* **STATED TASK**: Line by line, reproduce exactly the beginning of the listing below, ending with the line that contains "m, parent, smooth=60)" and adding nothing.

* **DATASET CONTENT**:
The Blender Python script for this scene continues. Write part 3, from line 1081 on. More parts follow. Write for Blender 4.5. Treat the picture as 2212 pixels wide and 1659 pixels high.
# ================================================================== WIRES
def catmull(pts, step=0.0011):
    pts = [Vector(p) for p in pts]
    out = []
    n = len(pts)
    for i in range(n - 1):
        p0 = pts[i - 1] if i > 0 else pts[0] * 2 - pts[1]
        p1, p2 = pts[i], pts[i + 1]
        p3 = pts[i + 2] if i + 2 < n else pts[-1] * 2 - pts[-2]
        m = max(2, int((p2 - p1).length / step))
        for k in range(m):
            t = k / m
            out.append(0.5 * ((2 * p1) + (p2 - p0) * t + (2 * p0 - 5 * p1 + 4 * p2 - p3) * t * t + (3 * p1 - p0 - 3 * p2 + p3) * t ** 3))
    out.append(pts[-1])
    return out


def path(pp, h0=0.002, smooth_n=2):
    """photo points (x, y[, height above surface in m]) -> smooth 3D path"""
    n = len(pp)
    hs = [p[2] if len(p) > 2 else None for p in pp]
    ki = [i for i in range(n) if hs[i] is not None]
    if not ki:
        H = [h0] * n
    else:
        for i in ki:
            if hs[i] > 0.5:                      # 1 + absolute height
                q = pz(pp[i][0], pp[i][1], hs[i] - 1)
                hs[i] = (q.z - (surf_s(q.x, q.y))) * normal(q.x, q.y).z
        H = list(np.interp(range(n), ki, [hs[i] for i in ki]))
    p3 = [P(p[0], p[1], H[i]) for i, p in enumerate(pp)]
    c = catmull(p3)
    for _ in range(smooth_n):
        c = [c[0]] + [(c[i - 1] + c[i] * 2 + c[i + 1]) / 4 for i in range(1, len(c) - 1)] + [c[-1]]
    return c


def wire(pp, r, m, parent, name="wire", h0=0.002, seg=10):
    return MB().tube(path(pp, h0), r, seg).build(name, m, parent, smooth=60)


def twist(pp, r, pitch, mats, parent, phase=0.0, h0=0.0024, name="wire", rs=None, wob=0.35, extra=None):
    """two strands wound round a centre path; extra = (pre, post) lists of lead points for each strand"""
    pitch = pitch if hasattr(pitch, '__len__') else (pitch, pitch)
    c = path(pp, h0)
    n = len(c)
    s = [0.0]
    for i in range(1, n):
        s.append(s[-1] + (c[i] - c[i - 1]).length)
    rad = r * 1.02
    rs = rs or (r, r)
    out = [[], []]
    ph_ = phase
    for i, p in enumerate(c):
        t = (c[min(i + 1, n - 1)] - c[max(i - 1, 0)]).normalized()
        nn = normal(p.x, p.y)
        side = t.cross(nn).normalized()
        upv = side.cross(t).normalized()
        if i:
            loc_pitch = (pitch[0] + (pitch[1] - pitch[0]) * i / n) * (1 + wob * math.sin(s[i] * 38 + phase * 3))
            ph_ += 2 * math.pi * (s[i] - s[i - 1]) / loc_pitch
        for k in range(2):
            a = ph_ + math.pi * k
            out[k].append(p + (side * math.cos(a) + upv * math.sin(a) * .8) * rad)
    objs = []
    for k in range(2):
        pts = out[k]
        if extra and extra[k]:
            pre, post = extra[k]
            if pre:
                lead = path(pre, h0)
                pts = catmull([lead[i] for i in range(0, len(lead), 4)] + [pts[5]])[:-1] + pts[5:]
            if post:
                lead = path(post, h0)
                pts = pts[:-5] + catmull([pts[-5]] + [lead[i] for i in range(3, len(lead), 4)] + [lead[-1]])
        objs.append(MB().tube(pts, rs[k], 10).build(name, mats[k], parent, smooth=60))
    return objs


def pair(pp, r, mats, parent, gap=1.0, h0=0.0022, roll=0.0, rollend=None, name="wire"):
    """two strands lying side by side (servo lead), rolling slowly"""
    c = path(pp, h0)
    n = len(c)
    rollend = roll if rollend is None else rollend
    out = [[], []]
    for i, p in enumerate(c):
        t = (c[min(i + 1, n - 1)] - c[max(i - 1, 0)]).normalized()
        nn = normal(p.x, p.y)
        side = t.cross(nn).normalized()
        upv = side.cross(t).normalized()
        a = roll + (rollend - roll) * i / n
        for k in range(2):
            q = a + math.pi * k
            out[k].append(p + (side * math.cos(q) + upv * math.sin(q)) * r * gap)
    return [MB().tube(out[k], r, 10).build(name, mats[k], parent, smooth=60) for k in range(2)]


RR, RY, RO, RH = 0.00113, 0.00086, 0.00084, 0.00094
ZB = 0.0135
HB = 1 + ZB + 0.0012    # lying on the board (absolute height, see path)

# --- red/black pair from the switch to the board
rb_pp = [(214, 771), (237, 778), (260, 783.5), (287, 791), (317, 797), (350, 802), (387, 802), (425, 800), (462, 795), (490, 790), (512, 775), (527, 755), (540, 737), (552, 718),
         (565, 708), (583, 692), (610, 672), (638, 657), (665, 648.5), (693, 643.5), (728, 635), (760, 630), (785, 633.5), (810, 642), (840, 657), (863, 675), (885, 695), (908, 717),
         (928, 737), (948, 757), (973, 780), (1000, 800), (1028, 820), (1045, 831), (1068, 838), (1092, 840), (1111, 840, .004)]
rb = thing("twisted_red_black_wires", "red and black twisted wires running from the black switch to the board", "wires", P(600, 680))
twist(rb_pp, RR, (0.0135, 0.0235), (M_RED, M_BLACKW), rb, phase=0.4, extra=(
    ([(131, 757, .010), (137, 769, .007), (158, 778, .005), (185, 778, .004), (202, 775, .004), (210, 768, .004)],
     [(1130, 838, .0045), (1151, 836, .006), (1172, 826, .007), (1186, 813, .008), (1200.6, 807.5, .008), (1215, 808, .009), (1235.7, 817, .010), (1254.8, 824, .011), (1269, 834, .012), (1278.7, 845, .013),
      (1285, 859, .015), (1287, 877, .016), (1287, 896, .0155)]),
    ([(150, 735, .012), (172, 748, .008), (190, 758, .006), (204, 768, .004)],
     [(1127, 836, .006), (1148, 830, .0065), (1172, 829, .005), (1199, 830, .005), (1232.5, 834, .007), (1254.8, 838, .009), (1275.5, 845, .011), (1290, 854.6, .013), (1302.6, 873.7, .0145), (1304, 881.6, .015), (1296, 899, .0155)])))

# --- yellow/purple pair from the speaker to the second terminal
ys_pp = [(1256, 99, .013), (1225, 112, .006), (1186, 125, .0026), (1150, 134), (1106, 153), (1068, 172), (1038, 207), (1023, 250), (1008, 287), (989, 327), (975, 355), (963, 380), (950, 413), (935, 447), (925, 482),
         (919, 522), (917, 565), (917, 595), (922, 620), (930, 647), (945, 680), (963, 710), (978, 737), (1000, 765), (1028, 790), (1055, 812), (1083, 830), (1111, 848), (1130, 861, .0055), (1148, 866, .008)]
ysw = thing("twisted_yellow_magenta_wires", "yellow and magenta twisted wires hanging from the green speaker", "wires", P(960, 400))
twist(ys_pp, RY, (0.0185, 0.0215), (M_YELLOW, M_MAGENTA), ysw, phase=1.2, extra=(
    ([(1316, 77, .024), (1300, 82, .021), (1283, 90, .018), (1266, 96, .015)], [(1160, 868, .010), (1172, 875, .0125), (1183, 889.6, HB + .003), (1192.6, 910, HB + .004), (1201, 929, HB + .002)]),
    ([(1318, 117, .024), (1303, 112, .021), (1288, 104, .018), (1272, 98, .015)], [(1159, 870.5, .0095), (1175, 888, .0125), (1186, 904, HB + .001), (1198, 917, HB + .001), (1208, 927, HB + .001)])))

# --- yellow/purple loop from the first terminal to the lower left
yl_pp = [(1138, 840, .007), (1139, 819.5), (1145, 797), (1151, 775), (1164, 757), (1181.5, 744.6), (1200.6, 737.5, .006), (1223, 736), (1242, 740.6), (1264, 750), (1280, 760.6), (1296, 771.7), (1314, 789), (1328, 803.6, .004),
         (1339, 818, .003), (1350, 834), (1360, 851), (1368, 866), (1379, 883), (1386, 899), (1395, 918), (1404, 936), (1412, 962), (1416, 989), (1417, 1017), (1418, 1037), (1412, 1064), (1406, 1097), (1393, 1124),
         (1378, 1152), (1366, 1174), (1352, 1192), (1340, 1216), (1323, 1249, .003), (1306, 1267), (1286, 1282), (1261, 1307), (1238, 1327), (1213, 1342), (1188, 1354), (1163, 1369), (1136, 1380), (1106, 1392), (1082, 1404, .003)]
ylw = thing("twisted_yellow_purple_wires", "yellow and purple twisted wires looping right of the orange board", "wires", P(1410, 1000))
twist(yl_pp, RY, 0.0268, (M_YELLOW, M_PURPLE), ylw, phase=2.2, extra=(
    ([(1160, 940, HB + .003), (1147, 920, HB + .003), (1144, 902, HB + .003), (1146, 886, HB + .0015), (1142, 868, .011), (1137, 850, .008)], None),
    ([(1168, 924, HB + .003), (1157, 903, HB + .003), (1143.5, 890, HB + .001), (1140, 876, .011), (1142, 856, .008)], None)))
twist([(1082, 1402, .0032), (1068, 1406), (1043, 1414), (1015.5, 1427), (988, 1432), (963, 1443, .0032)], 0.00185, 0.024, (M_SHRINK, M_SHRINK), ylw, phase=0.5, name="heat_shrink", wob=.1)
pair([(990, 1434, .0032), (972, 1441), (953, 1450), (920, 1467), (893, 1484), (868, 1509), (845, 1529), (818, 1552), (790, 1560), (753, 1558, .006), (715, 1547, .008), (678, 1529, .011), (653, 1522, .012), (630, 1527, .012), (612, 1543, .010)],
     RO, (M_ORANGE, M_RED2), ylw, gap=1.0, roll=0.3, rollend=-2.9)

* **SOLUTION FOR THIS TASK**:
The Blender Python script for this scene continues. Write part 3, from line 1081 on. More parts follow. Write for Blender 4.5. Treat the picture as 2212 pixels wide and 1659 pixels high.
# ================================================================== WIRES
def catmull(pts, step=0.0011):
    pts = [Vector(p) for p in pts]
    out = []
    n = len(pts)
    for i in range(n - 1):
        p0 = pts[i - 1] if i > 0 else pts[0] * 2 - pts[1]
        p1, p2 = pts[i], pts[i + 1]
        p3 = pts[i + 2] if i + 2 < n else pts[-1] * 2 - pts[-2]
        m = max(2, int((p2 - p1).length / step))
        for k in range(m):
            t = k / m
            out.append(0.5 * ((2 * p1) + (p2 - p0) * t + (2 * p0 - 5 * p1 + 4 * p2 - p3) * t * t + (3 * p1 - p0 - 3 * p2 + p3) * t ** 3))
    out.append(pts[-1])
    return out


def path(pp, h0=0.002, smooth_n=2):
    """photo points (x, y[, height above surface in m]) -> smooth 3D path"""
    n = len(pp)
    hs = [p[2] if len(p) > 2 else None for p in pp]
    ki = [i for i in range(n) if hs[i] is not None]
    if not ki:
        H = [h0] * n
    else:
        for i in ki:
            if hs[i] > 0.5:                      # 1 + absolute height
                q = pz(pp[i][0], pp[i][1], hs[i] - 1)
                hs[i] = (q.z - (surf_s(q.x, q.y))) * normal(q.x, q.y).z
        H = list(np.interp(range(n), ki, [hs[i] for i in ki]))
    p3 = [P(p[0], p[1], H[i]) for i, p in enumerate(pp)]
    c = catmull(p3)
    for _ in range(smooth_n):
        c = [c[0]] + [(c[i - 1] + c[i] * 2 + c[i + 1]) / 4 for i in range(1, len(c) - 1)] + [c[-1]]
    return c


def wire(pp, r, m, parent, name="wire", h0=0.002, seg=10):
    return MB().tube(path(pp, h0), r, seg).build(name, m, parent, smooth=60)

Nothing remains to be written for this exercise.